During the interval between the departure of General Baldrich and the arrival in April, 1873, of Lieutenant-General Primo de Rivero, there happened what was called "the insurrection of Camuy," in which three men were killed, two wounded, and sixteen taken prisoners, which turned out to have been an unwarrantable aggression on the part of the reactionists, falsely reported as an attempt at insurrection.
General Primo de Rivero brought with him the proclamation of the abolition of slavery and Article I of the Constitution of 1869, whereby the inhabitants of the island were recognized as Spaniards.
Great popular rejoicings followed these proclamations. In San Juan processions paraded the streets amid "vivas" to Spain, to the Republic, and to Liberty. In Ponce the people and the soldiers fraternized, and the long-cherished aspirations of the inhabitants seemed to be realized at last.

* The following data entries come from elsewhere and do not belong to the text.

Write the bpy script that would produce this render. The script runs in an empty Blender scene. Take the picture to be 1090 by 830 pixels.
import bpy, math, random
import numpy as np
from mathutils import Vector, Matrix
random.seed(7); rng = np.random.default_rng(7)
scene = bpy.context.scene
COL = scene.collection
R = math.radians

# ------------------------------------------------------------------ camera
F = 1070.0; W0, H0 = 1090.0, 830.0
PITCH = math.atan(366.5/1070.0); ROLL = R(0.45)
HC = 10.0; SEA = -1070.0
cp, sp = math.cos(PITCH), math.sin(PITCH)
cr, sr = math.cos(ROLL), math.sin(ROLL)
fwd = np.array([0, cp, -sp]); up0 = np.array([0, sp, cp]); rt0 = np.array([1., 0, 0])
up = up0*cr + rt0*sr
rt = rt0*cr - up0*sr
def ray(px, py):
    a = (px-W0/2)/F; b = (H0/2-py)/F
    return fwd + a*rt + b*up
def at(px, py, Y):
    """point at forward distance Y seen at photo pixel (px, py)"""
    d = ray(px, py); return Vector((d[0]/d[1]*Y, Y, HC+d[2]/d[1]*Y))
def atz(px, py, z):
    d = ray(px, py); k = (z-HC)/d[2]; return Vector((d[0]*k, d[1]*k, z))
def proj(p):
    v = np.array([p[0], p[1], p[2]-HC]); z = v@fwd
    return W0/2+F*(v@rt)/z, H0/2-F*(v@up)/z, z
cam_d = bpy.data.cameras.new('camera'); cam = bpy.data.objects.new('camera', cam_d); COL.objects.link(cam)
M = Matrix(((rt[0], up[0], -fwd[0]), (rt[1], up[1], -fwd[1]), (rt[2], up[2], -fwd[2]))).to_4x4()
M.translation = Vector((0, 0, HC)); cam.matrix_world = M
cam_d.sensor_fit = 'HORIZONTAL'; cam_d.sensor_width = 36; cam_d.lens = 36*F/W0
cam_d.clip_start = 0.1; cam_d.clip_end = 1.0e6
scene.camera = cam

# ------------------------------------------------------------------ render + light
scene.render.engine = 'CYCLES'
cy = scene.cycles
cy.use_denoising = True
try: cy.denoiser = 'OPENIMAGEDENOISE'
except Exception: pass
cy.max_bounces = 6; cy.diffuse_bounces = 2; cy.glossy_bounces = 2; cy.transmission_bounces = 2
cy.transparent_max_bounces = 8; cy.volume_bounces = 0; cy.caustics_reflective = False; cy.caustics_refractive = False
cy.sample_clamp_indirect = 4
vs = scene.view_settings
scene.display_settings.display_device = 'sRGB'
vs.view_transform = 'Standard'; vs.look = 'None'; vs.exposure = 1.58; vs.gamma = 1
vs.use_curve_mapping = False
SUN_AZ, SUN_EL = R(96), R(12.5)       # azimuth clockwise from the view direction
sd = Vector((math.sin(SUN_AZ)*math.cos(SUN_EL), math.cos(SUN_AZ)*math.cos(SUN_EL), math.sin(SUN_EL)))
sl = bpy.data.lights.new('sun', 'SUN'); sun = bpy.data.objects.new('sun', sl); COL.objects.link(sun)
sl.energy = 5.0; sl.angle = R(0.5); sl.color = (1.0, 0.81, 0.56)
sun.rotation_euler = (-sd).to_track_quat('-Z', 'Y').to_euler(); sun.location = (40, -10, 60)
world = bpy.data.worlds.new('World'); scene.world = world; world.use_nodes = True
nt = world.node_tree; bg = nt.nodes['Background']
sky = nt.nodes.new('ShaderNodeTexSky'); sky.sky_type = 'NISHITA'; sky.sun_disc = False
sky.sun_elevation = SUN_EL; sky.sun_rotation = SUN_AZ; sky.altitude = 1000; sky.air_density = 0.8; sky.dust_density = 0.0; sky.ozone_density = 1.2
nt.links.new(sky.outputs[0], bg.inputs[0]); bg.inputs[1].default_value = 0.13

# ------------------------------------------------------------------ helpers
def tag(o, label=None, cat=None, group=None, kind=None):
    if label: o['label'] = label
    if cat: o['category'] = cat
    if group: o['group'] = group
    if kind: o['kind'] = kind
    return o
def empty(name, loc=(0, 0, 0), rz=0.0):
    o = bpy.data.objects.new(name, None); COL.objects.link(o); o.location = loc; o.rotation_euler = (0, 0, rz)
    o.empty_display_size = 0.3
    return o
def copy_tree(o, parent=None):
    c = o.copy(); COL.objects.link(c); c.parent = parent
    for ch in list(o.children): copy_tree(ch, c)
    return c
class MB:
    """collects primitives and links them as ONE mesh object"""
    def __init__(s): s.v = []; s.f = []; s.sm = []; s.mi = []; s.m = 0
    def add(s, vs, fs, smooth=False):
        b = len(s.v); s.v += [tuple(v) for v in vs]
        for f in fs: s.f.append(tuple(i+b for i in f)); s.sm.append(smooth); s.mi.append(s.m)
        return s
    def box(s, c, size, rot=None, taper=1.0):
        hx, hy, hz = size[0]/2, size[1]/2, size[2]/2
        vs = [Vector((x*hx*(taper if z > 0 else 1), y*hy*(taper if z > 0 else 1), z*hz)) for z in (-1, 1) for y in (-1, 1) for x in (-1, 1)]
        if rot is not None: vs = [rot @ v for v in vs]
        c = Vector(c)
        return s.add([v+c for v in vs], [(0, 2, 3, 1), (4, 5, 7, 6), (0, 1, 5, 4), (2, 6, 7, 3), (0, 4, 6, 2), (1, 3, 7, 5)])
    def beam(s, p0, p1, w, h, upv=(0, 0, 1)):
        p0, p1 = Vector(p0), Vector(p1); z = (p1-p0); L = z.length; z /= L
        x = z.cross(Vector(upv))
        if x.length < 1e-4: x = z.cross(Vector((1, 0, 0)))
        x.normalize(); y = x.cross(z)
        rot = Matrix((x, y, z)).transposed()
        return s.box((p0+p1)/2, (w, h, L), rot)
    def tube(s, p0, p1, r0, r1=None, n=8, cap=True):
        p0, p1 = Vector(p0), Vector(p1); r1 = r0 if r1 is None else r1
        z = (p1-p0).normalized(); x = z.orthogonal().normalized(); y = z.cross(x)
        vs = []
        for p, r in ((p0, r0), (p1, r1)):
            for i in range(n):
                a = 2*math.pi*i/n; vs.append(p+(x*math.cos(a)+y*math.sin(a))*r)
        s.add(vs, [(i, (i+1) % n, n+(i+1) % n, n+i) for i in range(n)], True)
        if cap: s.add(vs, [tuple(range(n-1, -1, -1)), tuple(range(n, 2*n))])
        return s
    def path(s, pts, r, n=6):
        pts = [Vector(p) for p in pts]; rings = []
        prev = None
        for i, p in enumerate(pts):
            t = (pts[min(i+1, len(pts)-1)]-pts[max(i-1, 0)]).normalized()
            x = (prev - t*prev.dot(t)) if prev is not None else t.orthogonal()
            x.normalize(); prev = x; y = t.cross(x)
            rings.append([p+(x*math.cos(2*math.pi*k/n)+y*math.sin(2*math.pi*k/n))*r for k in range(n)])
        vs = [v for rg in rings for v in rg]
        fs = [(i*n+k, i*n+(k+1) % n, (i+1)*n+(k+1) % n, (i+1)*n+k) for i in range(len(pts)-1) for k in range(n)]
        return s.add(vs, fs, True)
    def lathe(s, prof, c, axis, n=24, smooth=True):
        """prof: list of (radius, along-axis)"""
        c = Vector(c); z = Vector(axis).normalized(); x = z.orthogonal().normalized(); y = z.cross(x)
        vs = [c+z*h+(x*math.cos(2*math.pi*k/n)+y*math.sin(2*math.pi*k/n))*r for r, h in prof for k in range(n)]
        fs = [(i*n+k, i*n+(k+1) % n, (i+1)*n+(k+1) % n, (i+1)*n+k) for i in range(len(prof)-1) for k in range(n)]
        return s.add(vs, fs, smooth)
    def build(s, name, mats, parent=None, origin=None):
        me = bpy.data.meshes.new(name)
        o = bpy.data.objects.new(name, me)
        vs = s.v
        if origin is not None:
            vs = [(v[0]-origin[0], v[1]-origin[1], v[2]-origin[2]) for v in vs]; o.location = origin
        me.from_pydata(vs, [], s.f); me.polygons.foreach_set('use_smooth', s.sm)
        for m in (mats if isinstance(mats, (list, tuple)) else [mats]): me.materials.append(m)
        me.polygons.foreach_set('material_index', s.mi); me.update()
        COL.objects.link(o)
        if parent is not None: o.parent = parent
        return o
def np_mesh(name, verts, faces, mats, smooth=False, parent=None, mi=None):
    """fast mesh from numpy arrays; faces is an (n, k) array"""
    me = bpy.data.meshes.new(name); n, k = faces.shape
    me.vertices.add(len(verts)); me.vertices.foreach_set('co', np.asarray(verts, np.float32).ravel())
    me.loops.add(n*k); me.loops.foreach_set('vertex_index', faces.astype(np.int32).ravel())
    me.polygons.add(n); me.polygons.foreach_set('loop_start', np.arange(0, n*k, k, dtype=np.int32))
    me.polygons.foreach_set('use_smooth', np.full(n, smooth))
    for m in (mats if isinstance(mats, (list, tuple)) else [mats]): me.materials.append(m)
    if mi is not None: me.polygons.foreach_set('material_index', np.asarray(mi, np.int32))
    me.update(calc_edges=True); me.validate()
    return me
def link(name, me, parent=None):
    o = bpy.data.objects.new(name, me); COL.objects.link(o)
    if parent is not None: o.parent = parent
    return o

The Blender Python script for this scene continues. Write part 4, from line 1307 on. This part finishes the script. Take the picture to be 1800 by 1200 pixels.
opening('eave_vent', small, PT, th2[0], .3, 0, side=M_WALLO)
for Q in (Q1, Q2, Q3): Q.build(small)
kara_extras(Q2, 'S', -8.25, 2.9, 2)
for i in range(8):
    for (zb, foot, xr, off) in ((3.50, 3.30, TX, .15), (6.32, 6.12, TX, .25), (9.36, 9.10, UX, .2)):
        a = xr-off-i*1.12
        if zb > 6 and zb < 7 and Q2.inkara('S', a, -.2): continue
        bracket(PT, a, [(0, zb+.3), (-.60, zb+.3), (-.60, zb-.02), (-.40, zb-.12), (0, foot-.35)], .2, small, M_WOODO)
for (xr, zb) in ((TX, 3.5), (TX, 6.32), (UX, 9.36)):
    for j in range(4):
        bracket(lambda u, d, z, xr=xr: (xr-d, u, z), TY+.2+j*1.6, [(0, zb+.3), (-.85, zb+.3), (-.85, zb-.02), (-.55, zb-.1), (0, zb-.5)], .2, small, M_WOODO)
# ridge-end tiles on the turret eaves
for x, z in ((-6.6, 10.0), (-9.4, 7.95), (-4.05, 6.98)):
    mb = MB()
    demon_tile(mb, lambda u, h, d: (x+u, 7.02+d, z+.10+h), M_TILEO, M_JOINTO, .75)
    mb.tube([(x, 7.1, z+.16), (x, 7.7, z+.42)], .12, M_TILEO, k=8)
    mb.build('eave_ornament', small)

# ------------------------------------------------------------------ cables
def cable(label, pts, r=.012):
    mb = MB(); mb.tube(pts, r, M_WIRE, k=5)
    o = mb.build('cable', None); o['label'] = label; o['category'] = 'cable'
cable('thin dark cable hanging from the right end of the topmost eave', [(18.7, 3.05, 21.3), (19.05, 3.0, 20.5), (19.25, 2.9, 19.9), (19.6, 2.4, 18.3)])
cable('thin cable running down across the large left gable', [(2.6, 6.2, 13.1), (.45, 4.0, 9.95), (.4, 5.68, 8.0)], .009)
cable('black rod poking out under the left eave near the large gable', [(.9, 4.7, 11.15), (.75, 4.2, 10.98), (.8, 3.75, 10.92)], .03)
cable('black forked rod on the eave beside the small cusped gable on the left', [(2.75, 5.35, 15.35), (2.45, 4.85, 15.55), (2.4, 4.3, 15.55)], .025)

But they were soon to be undeceived. The Republican authorities in the metropolis sent Sanz, the reactionist, as governor for the second time. His first act was to suspend the individual guarantees granted by the Constitution, then he abolished the Provincial Deputation, dissolved the municipalities in which the Liberal reformists had a majority, and a new period of persecution set in, in which teachers, clergymen, lawyers, and judges—in short, all who were distinguished by superior education and their liberal ideas—were punished for the crime of having striven with deed or tongue or pen for the progress and welfare of the land of their birth.